根の単離
出典: フリー百科事典『ウィキペディア(Wikipedia)』 (2021/06/20 05:36 UTC 版)
当時は分子内に存在する根は何らかの方法で単離できるものであると考えられていた。根の単離に成功したという報告はまず1839年、ロベルト・ブンゼンによってなされた。ブンゼンは有機ヒ素化合物を研究しており、酢酸カリウムと亜ヒ酸を反応させると、カコジル(ジメチルアルサニル)根 ((CH3)2As) が単離できると報告した。また、このカコジル根から誘導体を合成できることも示した。 ヘルマン・コルベは酢酸を電気分解してメチル根が得られることを報告した。またさらに有機亜鉛化合物を研究していたエドワード・フランクランドは、1850年に亜鉛とヨードメタンまたはヨードエタンの反応でメチル根、エチル根が生成したと報告した。 しかし、これらは後に実際には根の2量体であったことが明らかとなった。
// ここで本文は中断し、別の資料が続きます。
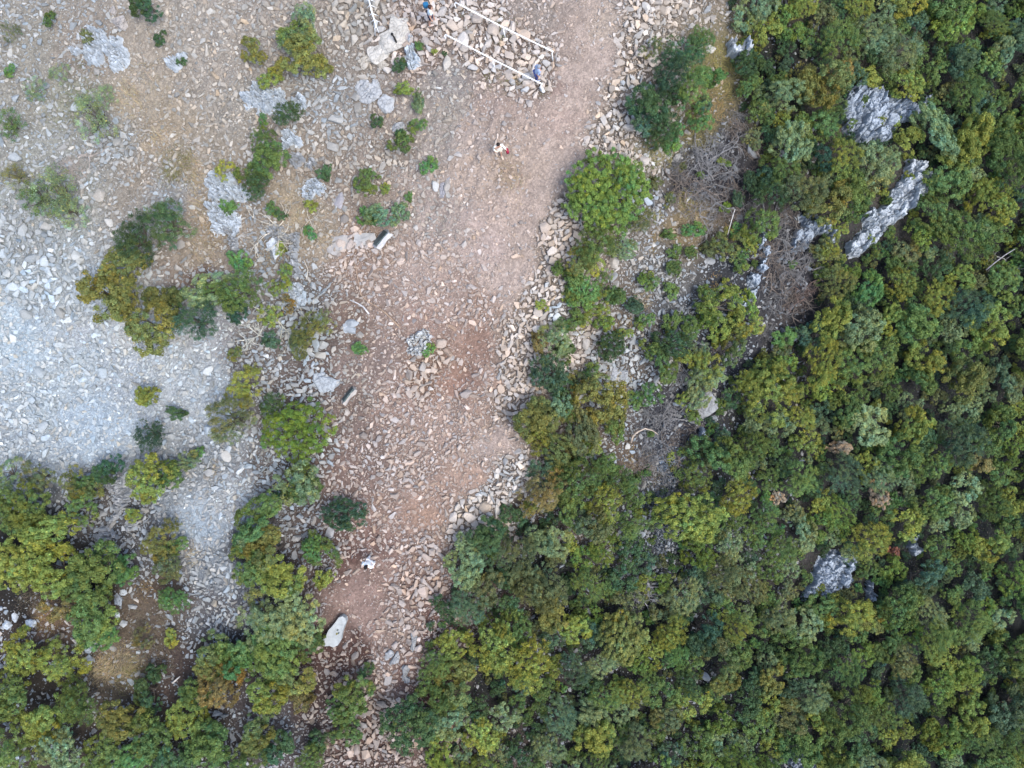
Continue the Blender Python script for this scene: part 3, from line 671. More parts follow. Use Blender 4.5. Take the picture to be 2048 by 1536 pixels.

当時はまだ分子の概念が確立しておらず、組成式のみから判断した故の過ちであった。 一方、シャルル・ジェラールは複分解反応の研究から、有機化合物の中の根はリービッヒが化学反応の中においてのみ現れるもので、そのような実体は存在しないという立場をとった。ジェラールの理論を受け継いだフリードリヒ・ケクレもこの立場を継承していた。